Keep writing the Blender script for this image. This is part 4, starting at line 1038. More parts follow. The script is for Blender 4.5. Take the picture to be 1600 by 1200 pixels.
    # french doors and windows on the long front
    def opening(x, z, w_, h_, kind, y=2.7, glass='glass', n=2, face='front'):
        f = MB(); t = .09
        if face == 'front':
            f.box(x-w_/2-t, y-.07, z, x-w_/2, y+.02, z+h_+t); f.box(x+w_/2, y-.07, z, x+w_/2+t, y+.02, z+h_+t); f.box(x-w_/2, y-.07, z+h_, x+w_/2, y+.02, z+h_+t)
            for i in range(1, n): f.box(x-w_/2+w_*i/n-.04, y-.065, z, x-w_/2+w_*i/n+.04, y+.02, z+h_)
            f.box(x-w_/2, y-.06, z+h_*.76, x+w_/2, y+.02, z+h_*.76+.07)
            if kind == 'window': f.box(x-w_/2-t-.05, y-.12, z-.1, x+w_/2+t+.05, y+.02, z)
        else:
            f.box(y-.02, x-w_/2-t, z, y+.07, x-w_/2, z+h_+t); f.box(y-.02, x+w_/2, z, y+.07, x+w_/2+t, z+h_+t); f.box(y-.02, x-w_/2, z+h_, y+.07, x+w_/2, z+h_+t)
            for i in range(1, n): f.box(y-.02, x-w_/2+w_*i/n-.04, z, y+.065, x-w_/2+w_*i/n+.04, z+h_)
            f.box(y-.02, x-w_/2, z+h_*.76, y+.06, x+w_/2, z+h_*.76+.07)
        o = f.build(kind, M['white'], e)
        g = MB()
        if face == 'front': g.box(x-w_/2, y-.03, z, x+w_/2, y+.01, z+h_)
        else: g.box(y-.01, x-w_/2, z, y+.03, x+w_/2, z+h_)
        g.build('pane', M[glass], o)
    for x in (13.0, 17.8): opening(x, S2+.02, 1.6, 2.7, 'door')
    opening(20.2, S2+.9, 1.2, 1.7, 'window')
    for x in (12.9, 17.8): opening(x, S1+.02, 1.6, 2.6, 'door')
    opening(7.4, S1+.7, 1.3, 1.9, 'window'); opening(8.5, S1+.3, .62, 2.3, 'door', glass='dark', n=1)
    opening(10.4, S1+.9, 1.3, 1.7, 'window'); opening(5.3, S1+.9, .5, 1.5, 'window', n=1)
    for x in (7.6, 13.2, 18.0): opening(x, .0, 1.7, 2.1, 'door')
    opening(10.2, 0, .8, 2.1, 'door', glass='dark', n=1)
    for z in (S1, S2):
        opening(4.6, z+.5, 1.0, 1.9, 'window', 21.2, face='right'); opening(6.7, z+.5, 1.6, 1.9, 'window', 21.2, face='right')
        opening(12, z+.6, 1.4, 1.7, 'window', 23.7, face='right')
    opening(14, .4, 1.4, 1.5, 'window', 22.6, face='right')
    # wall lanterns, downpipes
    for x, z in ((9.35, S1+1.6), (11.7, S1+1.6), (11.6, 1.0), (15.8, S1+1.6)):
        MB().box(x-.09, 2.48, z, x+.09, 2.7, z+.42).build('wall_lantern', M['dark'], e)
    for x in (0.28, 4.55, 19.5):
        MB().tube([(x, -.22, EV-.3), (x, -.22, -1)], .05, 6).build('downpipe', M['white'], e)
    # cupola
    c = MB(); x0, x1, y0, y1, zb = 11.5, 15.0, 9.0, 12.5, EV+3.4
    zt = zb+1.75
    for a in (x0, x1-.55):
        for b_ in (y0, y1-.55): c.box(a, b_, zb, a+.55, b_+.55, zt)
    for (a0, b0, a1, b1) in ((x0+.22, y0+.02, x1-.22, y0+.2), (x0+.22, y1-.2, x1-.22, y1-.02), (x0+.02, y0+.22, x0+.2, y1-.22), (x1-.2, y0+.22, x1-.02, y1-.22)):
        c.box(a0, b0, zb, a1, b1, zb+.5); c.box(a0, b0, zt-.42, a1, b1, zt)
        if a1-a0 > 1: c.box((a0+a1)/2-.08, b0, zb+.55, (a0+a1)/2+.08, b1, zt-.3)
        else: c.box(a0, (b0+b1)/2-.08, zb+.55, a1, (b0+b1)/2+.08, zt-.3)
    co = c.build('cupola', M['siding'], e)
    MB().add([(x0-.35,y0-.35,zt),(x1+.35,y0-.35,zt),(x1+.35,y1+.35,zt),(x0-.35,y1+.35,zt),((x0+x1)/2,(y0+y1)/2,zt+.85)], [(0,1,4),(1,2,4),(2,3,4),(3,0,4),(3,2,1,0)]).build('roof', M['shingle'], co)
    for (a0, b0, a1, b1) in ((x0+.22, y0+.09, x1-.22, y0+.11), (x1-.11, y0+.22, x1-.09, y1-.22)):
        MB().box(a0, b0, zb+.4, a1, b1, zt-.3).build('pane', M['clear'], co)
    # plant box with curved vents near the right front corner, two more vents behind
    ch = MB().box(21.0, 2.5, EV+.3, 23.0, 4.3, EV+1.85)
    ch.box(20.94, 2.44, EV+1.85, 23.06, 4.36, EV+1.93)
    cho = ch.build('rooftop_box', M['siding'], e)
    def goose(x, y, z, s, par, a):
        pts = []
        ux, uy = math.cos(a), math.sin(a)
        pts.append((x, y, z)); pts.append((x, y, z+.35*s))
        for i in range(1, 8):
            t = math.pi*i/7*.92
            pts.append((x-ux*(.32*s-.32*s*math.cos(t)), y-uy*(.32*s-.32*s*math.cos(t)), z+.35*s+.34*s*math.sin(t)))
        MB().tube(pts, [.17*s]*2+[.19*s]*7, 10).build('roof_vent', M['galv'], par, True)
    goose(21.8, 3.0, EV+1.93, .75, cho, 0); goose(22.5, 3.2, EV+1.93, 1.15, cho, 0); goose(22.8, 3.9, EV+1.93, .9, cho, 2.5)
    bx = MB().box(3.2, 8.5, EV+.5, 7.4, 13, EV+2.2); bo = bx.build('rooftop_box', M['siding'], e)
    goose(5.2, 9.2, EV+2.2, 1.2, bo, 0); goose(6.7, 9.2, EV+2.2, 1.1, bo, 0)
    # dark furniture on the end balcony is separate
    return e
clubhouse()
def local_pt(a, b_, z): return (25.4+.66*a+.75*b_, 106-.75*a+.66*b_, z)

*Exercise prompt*
Write the material out again word for word.

*The completed task*
Keep writing the Blender script for this image. This is part 4, starting at line 1038. More parts follow. The script is for Blender 4.5. Take the picture to be 1600 by 1200 pixels.
    # french doors and windows on the long front
    def opening(x, z, w_, h_, kind, y=2.7, glass='glass', n=2, face='front'):
        f = MB(); t = .09
        if face == 'front':
            f.box(x-w_/2-t, y-.07, z, x-w_/2, y+.02, z+h_+t); f.box(x+w_/2, y-.07, z, x+w_/2+t, y+.02, z+h_+t); f.box(x-w_/2, y-.07, z+h_, x+w_/2, y+.02, z+h_+t)
            for i in range(1, n): f.box(x-w_/2+w_*i/n-.04, y-.065, z, x-w_/2+w_*i/n+.04, y+.02, z+h_)
            f.box(x-w_/2, y-.06, z+h_*.76, x+w_/2, y+.02, z+h_*.76+.07)
            if kind == 'window': f.box(x-w_/2-t-.05, y-.12, z-.1, x+w_/2+t+.05, y+.02, z)
        else:
            f.box(y-.02, x-w_/2-t, z, y+.07, x-w_/2, z+h_+t); f.box(y-.02, x+w_/2, z, y+.07, x+w_/2+t, z+h_+t); f.box(y-.02, x-w_/2, z+h_, y+.07, x+w_/2, z+h_+t)
            for i in range(1, n): f.box(y-.02, x-w_/2+w_*i/n-.04, z, y+.065, x-w_/2+w_*i/n+.04, z+h_)
            f.box(y-.02, x-w_/2, z+h_*.76, y+.06, x+w_/2, z+h_*.76+.07)
        o = f.build(kind, M['white'], e)
        g = MB()
        if face == 'front': g.box(x-w_/2, y-.03, z, x+w_/2, y+.01, z+h_)
        else: g.box(y-.01, x-w_/2, z, y+.03, x+w_/2, z+h_)
        g.build('pane', M[glass], o)
    for x in (13.0, 17.8): opening(x, S2+.02, 1.6, 2.7, 'door')
    opening(20.2, S2+.9, 1.2, 1.7, 'window')
    for x in (12.9, 17.8): opening(x, S1+.02, 1.6, 2.6, 'door')
    opening(7.4, S1+.7, 1.3, 1.9, 'window'); opening(8.5, S1+.3, .62, 2.3, 'door', glass='dark', n=1)
    opening(10.4, S1+.9, 1.3, 1.7, 'window'); opening(5.3, S1+.9, .5, 1.5, 'window', n=1)
    for x in (7.6, 13.2, 18.0): opening(x, .0, 1.7, 2.1, 'door')
    opening(10.2, 0, .8, 2.1, 'door', glass='dark', n=1)
    for z in (S1, S2):
        opening(4.6, z+.5, 1.0, 1.9, 'window', 21.2, face='right'); opening(6.7, z+.5, 1.6, 1.9, 'window', 21.2, face='right')
        opening(12, z+.6, 1.4, 1.7, 'window', 23.7, face='right')
    opening(14, .4, 1.4, 1.5, 'window', 22.6, face='right')
    # wall lanterns, downpipes
    for x, z in ((9.35, S1+1.6), (11.7, S1+1.6), (11.6, 1.0), (15.8, S1+1.6)):
        MB().box(x-.09, 2.48, z, x+.09, 2.7, z+.42).build('wall_lantern', M['dark'], e)
    for x in (0.28, 4.55, 19.5):
        MB().tube([(x, -.22, EV-.3), (x, -.22, -1)], .05, 6).build('downpipe', M['white'], e)
    # cupola
    c = MB(); x0, x1, y0, y1, zb = 11.5, 15.0, 9.0, 12.5, EV+3.4
    zt = zb+1.75
    for a in (x0, x1-.55):
        for b_ in (y0, y1-.55): c.box(a, b_, zb, a+.55, b_+.55, zt)
    for (a0, b0, a1, b1) in ((x0+.22, y0+.02, x1-.22, y0+.2), (x0+.22, y1-.2, x1-.22, y1-.02), (x0+.02, y0+.22, x0+.2, y1-.22), (x1-.2, y0+.22, x1-.02, y1-.22)):
        c.box(a0, b0, zb, a1, b1, zb+.5); c.box(a0, b0, zt-.42, a1, b1, zt)
        if a1-a0 > 1: c.box((a0+a1)/2-.08, b0, zb+.55, (a0+a1)/2+.08, b1, zt-.3)
        else: c.box(a0, (b0+b1)/2-.08, zb+.55, a1, (b0+b1)/2+.08, zt-.3)
    co = c.build('cupola', M['siding'], e)
    MB().add([(x0-.35,y0-.35,zt),(x1+.35,y0-.35,zt),(x1+.35,y1+.35,zt),(x0-.35,y1+.35,zt),((x0+x1)/2,(y0+y1)/2,zt+.85)], [(0,1,4),(1,2,4),(2,3,4),(3,0,4),(3,2,1,0)]).build('roof', M['shingle'], co)
    for (a0, b0, a1, b1) in ((x0+.22, y0+.09, x1-.22, y0+.11), (x1-.11, y0+.22, x1-.09, y1-.22)):
        MB().box(a0, b0, zb+.4, a1, b1, zt-.3).build('pane', M['clear'], co)
    # plant box with curved vents near the right front corner, two more vents behind
    ch = MB().box(21.0, 2.5, EV+.3, 23.0, 4.3, EV+1.85)
    ch.box(20.94, 2.44, EV+1.85, 23.06, 4.36, EV+1.93)
    cho = ch.build('rooftop_box', M['siding'], e)
    def goose(x, y, z, s, par, a):
        pts = []
        ux, uy = math.cos(a), math.sin(a)
        pts.append((x, y, z)); pts.append((x, y, z+.35*s))
        for i in range(1, 8):
            t = math.pi*i/7*.92
            pts.append((x-ux*(.32*s-.32*s*math.cos(t)), y-uy*(.32*s-.32*s*math.cos(t)), z+.35*s+.34*s*math.sin(t)))
        MB().tube(pts, [.17*s]*2+[.19*s]*7, 10).build('roof_vent', M['galv'], par, True)
    goose(21.8, 3.0, EV+1.93, .75, cho, 0); goose(22.5, 3.2, EV+1.93, 1.15, cho, 0); goose(22.8, 3.9, EV+1.93, .9, cho, 2.5)
    bx = MB().box(3.2, 8.5, EV+.5, 7.4, 13, EV+2.2); bo = bx.build('rooftop_box', M['siding'], e)
    goose(5.2, 9.2, EV+2.2, 1.2, bo, 0); goose(6.7, 9.2, EV+2.2, 1.1, bo, 0)
    # dark furniture on the end balcony is separate
    return e
clubhouse()
def local_pt(a, b_, z): return (25.4+.66*a+.75*b_, 106-.75*a+.66*b_, z)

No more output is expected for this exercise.